[start of Dataset excerpt]

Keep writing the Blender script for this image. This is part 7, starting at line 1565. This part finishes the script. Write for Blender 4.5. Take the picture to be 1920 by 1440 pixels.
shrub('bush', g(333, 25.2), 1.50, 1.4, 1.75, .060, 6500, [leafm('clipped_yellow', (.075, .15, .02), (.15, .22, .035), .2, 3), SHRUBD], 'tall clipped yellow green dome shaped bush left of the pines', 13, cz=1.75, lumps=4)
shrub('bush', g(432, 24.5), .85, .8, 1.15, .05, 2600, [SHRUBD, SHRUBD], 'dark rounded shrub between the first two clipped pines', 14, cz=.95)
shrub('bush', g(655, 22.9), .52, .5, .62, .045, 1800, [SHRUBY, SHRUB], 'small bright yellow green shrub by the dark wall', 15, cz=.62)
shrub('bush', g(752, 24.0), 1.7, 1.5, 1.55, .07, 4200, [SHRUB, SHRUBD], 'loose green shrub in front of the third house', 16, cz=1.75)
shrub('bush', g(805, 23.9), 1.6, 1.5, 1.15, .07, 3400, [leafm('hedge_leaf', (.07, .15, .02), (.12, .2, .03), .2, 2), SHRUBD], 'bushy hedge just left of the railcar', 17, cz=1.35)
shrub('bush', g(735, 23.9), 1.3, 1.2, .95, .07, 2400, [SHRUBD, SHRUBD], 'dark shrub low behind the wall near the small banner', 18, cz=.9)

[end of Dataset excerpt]

All of the data must be returned exactly.

Answer below:
Keep writing the Blender script for this image. This is part 7, starting at line 1565. This part finishes the script. Write for Blender 4.5. Take the picture to be 1920 by 1440 pixels.
shrub('bush', g(333, 25.2), 1.50, 1.4, 1.75, .060, 6500, [leafm('clipped_yellow', (.075, .15, .02), (.15, .22, .035), .2, 3), SHRUBD], 'tall clipped yellow green dome shaped bush left of the pines', 13, cz=1.75, lumps=4)
shrub('bush', g(432, 24.5), .85, .8, 1.15, .05, 2600, [SHRUBD, SHRUBD], 'dark rounded shrub between the first two clipped pines', 14, cz=.95)
shrub('bush', g(655, 22.9), .52, .5, .62, .045, 1800, [SHRUBY, SHRUB], 'small bright yellow green shrub by the dark wall', 15, cz=.62)
shrub('bush', g(752, 24.0), 1.7, 1.5, 1.55, .07, 4200, [SHRUB, SHRUBD], 'loose green shrub in front of the third house', 16, cz=1.75)
shrub('bush', g(805, 23.9), 1.6, 1.5, 1.15, .07, 3400, [leafm('hedge_leaf', (.07, .15, .02), (.12, .2, .03), .2, 2), SHRUBD], 'bushy hedge just left of the railcar', 17, cz=1.35)
shrub('bush', g(735, 23.9), 1.3, 1.2, .95, .07, 2400, [SHRUBD, SHRUBD], 'dark shrub low behind the wall near the small banner', 18, cz=.9)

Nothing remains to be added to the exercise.